What MoarVM does provide is representations: ways of using and accessing memory. Meta-objects provide a description of the kind of representation that is needed, and MoarVM does the required work to compute structures, array storage, and so forth.
MoarVM has a generational garbage collector. The young generation is managed by semi-space copying, making it cheap for objects to die young. The old generation is broken into sized buckets, with very large objects being specially handled. Since objects move over their lifetime, garbage collection is precise. When multiple threads are running, collection can run in parallel (meaning that the world is stopped, and multiple threads work on the collection job to get it done more swiftly). There is also support for finalizers.
The GC has undergone stress-testing, including doing Rakudo builds with collection runs after every object allocation and using many memory-protected past fromspaces in order to catch a wide range of possible bugs.

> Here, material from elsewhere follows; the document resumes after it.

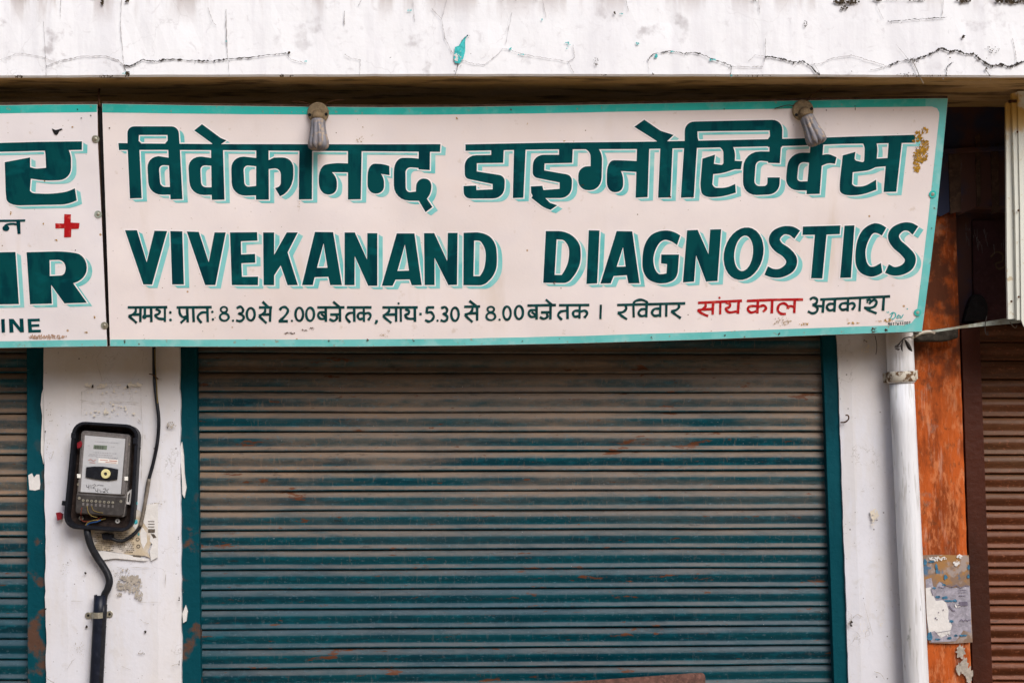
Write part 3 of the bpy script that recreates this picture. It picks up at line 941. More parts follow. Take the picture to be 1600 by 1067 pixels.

While of course this is not a proof that no bugs remain, it does mean they've been left little room to hide.
The usual range of mathematical and string operations are on offer. Other features worth mentioning are:
Hot code is detected and optimized. On x64, much hot code can also be JIT-compiled into machine code. The optimizer specializes code by the number and types of incoming arguments. Since de-optimization is also available, speculative optimizations can be performed. Small routines called by hot code may be inlined, and hot loops are detected and replaced with an optimized version (known as On Stack Replacement).
MoarVM includes the Unicode 15 database, and can do property lookups (such as those required in regular expression matching), character and sequence resolution by name, case change operations, comparisons using the Unicode Collation Algorithm, etc. Strings work at grapheme level. MoarVM strings are opaque, and there is no confusion between strings and bunches of bytes. It makes no sense to ask for a string's encoding; rather, a string can be turned into a bunch of bytes using an encoding.
MoarVM has no official assembly language, and at present no known unofficial assembler. Provided a compiler is written using the NQP compiler toolchain (which NQP and Rakudo are), then code can be generated by producing a MAST data structure.
MoarVM supports instrumented profiling for precise runtime and allocation profiling, and heap snapshots for memory use profiling and leak hunting.